What is the meaning of capitalism? Capitalism is an economic term. It is applied by political economists and sociologists to the economic system of our civilisation, by means of which men achieve economic independence and have the privilege of living idly upon the labour of others, who produce a surplus value above that which they receive for their own sustenance. Capitalism refers to the system. A capitalist is one who profits by the system. If he labours himself, it does not alter the fact that he has an income apart from his labour sufficient to sustain him for life without labour, and therefore his is economically independent.
Socialism was born of the class antagonisms of capitalist society, without which it would never have been heard of; and in the present state of its development, it is a struggle of the working class to free themselves from their capitalist exploiters by wresting from them the tools with which modern work is done.

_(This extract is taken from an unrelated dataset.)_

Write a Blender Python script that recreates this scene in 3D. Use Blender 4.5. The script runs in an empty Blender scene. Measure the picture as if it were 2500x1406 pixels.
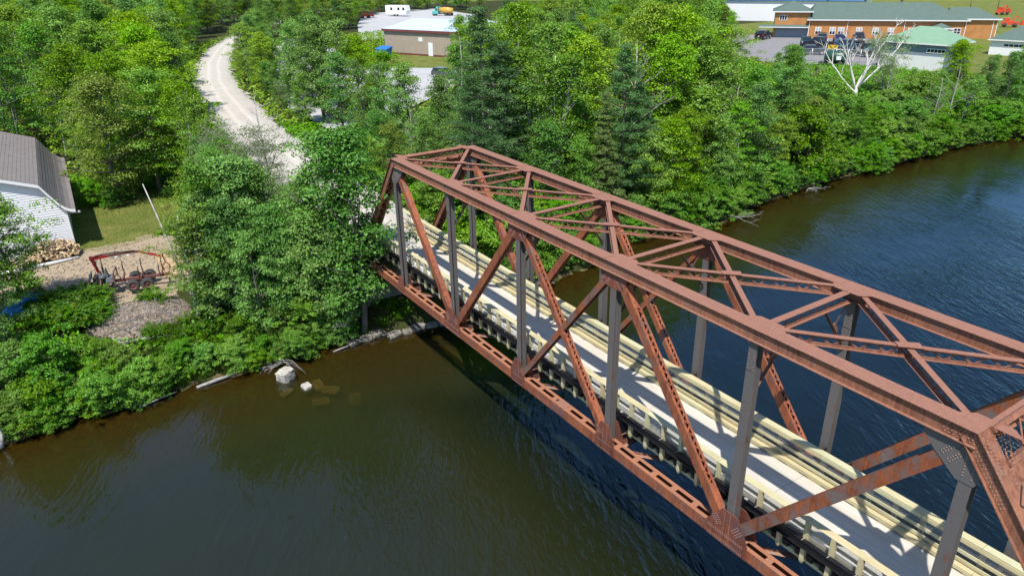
import bpy, math, random
import numpy as np
from mathutils import Vector, Matrix
sc = bpy.context.scene
C = sc.collection
rad = math.radians

# ------------------------------------------------------------------ camera
cam_d = bpy.data.cameras.new('camera')
cam_d.sensor_width = 36.0
cam_d.lens = 25.287
cam_d.clip_start = 0.1
cam_d.clip_end = 4000.0
cam = bpy.data.objects.new('camera', cam_d)
C.objects.link(cam)
YAW, PITCH, ROLL = 0.5780, 0.4231, -0.0163
fw = Vector((-math.cos(PITCH)*math.cos(YAW), math.cos(PITCH)*math.sin(YAW), -math.sin(PITCH)))
rt = fw.cross(Vector((0, 0, 1))).normalized()
up = rt.cross(fw)
r2 = rt*math.cos(ROLL)+up*math.sin(ROLL)
u2 = -rt*math.sin(ROLL)+up*math.cos(ROLL)
m = Matrix((r2, u2, -fw)).transposed().to_4x4()
m.translation = Vector((46.065, -17.453, 19.032))
cam.matrix_world = m
sc.camera = cam
sc.render.resolution_x = 1024
sc.render.resolution_y = 575

# ------------------------------------------------------------------ sky and sun
SUN = Vector((3.0, -3.05, 7.5)).normalized()
elev = math.asin(SUN.z)
world = bpy.data.worlds.new('World')
sc.world = world
world.use_nodes = True
wn = world.node_tree.nodes
sky = wn.new('ShaderNodeTexSky')
sky.sky_type = 'NISHITA'
sky.sun_disc = False
sky.sun_elevation = elev
sky.sun_rotation = math.atan2(SUN.x, SUN.y)
sky.altitude = 200
sky.air_density = 1.0
sky.dust_density = 0.15
sky.ozone_density = 3.0
bg = wn['Background']
bg.inputs['Strength'].default_value = 0.15
world.node_tree.links.new(sky.outputs[0], bg.inputs[0])
sun_d = bpy.data.lights.new('sun', 'SUN')
sun_d.energy = 5.0
sun_d.angle = rad(0.53)
sun_d.color = (1.0, 0.95, 0.87)
sun = bpy.data.objects.new('sun', sun_d)
C.objects.link(sun)
sun.rotation_euler = (-SUN).to_track_quat('-Z', 'Y').to_euler()
sun.location = (30, -40, 80)
sc.view_settings.view_transform = 'Standard'
sc.view_settings.look = 'None'
sc.view_settings.exposure = 0.25
sc.view_settings.gamma = 1.0

cy = sc.cycles
cy.max_bounces = 5; cy.diffuse_bounces = 3; cy.glossy_bounces = 2; cy.transmission_bounces = 2; cy.transparent_max_bounces = 6
cy.caustics_reflective = False; cy.caustics_refractive = False
cy.use_adaptive_sampling = True; cy.adaptive_threshold = 0.02; cy.use_denoising = True

# ------------------------------------------------------------------ helpers
def tag(o, label=None, cat=None, group=None, kind=None):
    if label: o['label'] = label
    if cat: o['category'] = cat
    if group: o['group'] = group
    if kind: o['kind'] = kind
    return o

def empty(name, loc=(0, 0, 0), rz=0.0):
    o = bpy.data.objects.new(name, None)
    o.empty_display_size = 0.2
    C.objects.link(o)
    o.location = loc
    o.rotation_euler = (0, 0, rz)
    return o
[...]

This conflict for mastery of the machinery is necessarily a class conflict. It can be nothing else.
Capitalism is responsible for the insecurity, the poverty, misery, and degradation of the ever-growing majority of working people. The Socialist Party declares its object to be to firstly organise the working class into a political party to conquer the public powers of the State now controlled by capitalists so to abolish wage slavery by the establishment of a world system of cooperative industry, based upon the common ownership of the means of production and distribution, to be administered by society in the common interest of all its members. The Socialist Party perceives clearly the nature of the class struggle and takes its stand squarely and uncompromisingly with the working class in the struggle which can end only with the utter annihilation of the capitalist system and the total abolition of class rule. We respect the honest effort of any, no matter however misguided, to better social conditions, but we have no patience with the frauds and quacks who in the name of “brotherhood” betray their trusting victims to the class that robs them without pity and without shame.

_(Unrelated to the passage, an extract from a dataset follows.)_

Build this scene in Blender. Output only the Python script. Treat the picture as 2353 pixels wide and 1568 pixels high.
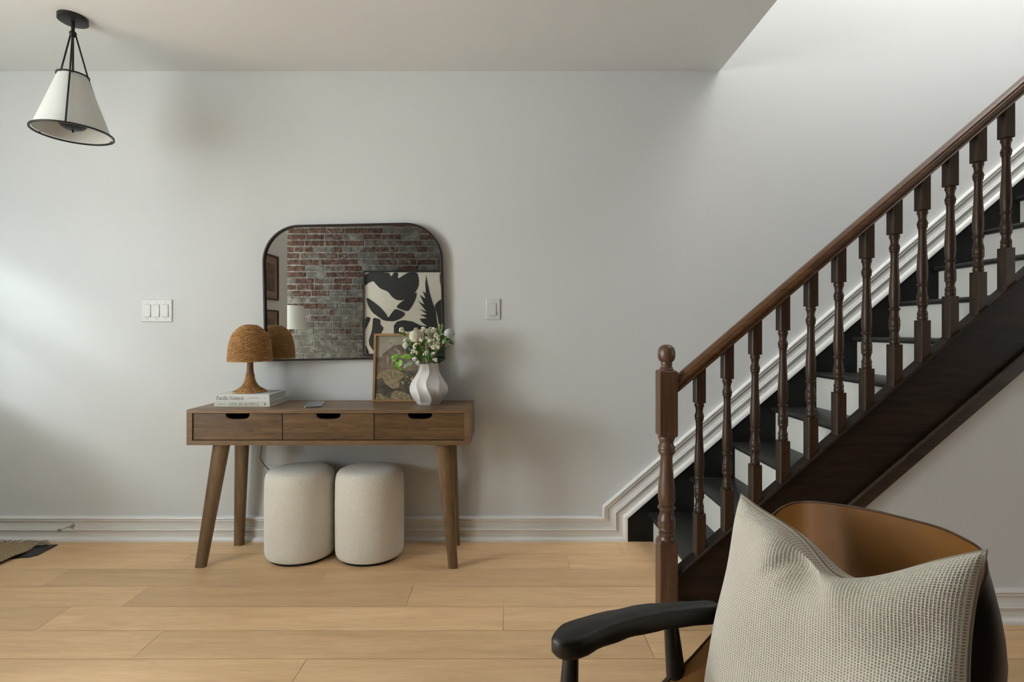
import bpy, math, random
from mathutils import Vector, Matrix
for _o in list(bpy.data.objects): bpy.data.objects.remove(_o)
scene = bpy.context.scene
COL = scene.collection
PI = math.pi
R = math.radians

# ------------------------------------------------------------------ camera
CAM_Z = 1.095; FPX = 1177.0; VX, VY = 1170.0, 758.0; WY = 2.663
cam_d = bpy.data.cameras.new('camera'); cam = bpy.data.objects.new('camera', cam_d); COL.objects.link(cam)
cam.location = (0, 0, CAM_Z); cam.rotation_euler = (R(90), 0, 0)
cam_d.sensor_width = 36; cam_d.lens = 36*FPX/2353
cam_d.shift_x = (2353/2-VX)/2353; cam_d.shift_y = -(784-VY)/2353
cam_d.clip_start = 0.02
scene.camera = cam
# ------------------------------------------------------------------ world, lights, exposure
w = bpy.data.worlds.new('world'); scene.world = w; w.use_nodes = True
w.node_tree.nodes['Background'].inputs[0].default_value = (0.75, 0.85, 1.0, 1)
w.node_tree.nodes['Background'].inputs[1].default_value = 0.6
scene.view_settings.view_transform = 'Standard'; scene.view_settings.look = 'None'
scene.view_settings.gamma = 1; scene.view_settings.use_curve_mapping = False
scene.view_settings.exposure = 0.0

def area(name, loc, target, sx, sy, power, color):
    l = bpy.data.lights.new(name, 'AREA'); l.shape = 'RECTANGLE'; l.size = sx; l.size_y = sy
    l.energy = power; l.color = color
    o = bpy.data.objects.new(name, l); COL.objects.link(o); o.location = loc
    o.rotation_euler = (Vector(target)-Vector(loc)).to_track_quat('-Z', 'Y').to_euler()
    return o
def setup_lights():
    # daylight through the window of the left wall, the glazed front of the room and the stairwell above
    area('front_window_daylight', (-3.0, -.36, 1.02), (-2.2, 2.0, .9), .90, 1.0, 23, (0.80, 0.95, 1.0))
    area('left_window_daylight', (-5.12, .42, 1.40), (0, 1.0, 1.30), 1.5, 1.6, 300, (0.91, 0.98, 1.0))
    area('door_glass_daylight', (-4.7, 2.2, 2.05), (-2.35, 2.6, 1.15), 0.7, 0.8, 40, (0.82, 0.965, 1.0))
    area('stairwell_daylight', (2.5, 1.75, 4.75), (2.4, 2.3, 2.4), 2.2, 1.2, 74, (1.0, 0.99, 0.96))
    area('side_fill_light', (4.05, 0.75, 1.5), (0, 0.9, 1.2), 0.9, 1.4, 12, (1.0, 0.97, 0.92))  # added fill from the right; the wall behind it has no window
    s = bpy.data.lights.new('sun', 'SUN'); s.energy = 3.0; s.angle = R(12); s.color = (0.88, 1.0, 0.99)
    so = bpy.data.objects.new('sun', s); COL.objects.link(so); so.location = (-6, 0, 3)
    so.rotation_euler = Vector((1, 0.36, -0.6)).to_track_quat('-Z', 'Y').to_euler()
setup_lights()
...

The Socialist Party opposes to the existing form of society, now known to everyone as the capitalist society. Why? Because a few people own the world and the factories and machinery of wealth production. These are the propertied class, including landlords, capitalists, and moneylenders (bankers). Most other people have to sell their brain-power or body-power, in short, their labour-power, to this class for a return in money called wages. This class is the wage-earning class or the wage-slave class. Wages are not based on the money value of the goods produced or services rendered by the slave-class, but on the cost of living. We have seen an unprecedented crash in wages, and wage-levels are still dropping. Workers, whether in town or country, are compelled to pay for permission to live on the earth; the houses, shops, factories, etc., which were built by the labour of our forefathers at wages that simply kept them alive are now owned by a class which never contributed an ounce of sweat to their erecting, but whose members will continue to draw rent and profit from them while the system lasts. As a result of this, the worker in order to live must sell himself into the service of a master – we must sell to that master the liberty to coin into profit the physical and mental energies.

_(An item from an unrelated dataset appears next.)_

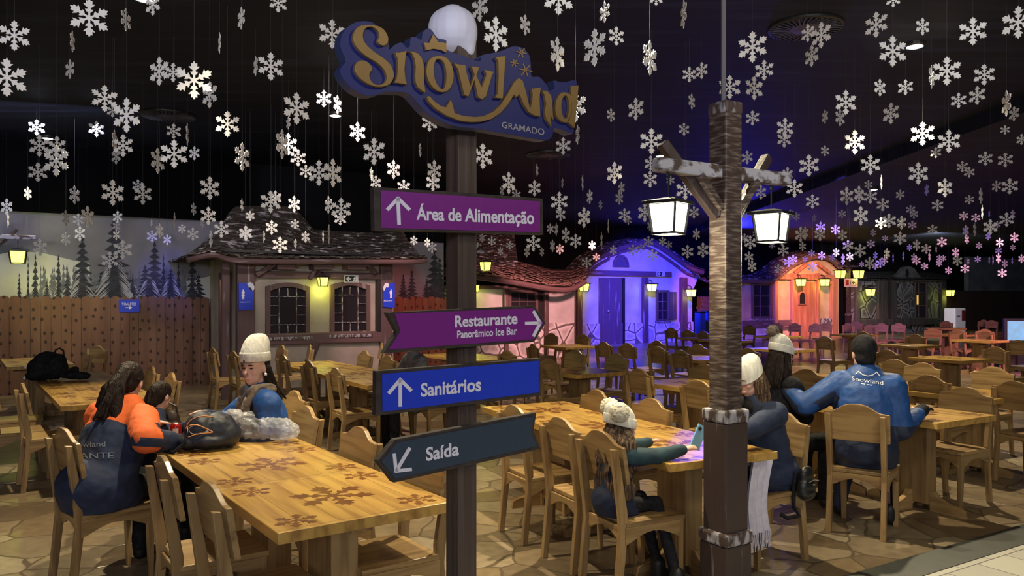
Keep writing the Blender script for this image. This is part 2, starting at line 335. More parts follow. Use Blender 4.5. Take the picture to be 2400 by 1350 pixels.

A shopkeeper in order to live must sell his goods for what he can get, but a worker in order to live must sell a part of his or her life, nine, ten, or twelve hours per day as the case may be. The shopkeeper, if lucky, may get the value of his goods, but the worker cannot get under the capitalist system the value of his or her labour; we must accept whatever wage those who are unemployed are willing to accept at his job. This is what is call wage-slavery, because under it the worker is a slave who sells himself for a wage with which to buy rations, which is the only difference between this system and plantation slavery where the master bought the rations and fed the slave himself. There is only one remedy for this slavery of the working class, and that remedy is world socialism, a system of society in which the land and all offices, railways, factories, canals, workshops, and everything necessary for work shall be owned and operated as common property. There is only one way to attain that end, and that way is for the working class to establish a political party of its own; a political party which shall set itself to elect to all public bodies working men and women resolved to use all the power of those bodies for the workers and against their oppressors. In claiming this we will only be following the example of our masters. Every political party is the party of a class. What is wanted then is for the workers to organise for political action on socialist lines.
The Socialist Party points out that there is no alternative for the working class other than socialism. Socialism is rule by the working people. They will decide how socialism is to work. This was how Marx and Engels defined socialism. To use the word “socialism” for anything but working people’s power is to misuse the term. Nationalisation is not socialism, nor does a mixed economy. Nationalisation is state capitalism, with no relation to socialism. The task of the Socialist Party is to help the transfer of power from capitalists to working people. The time is arriving when every man and woman of our class will have to make a great decision. We shall have to choose whether capitalism with all its attendant miseries and horrors is to remain or whether we intend to be free.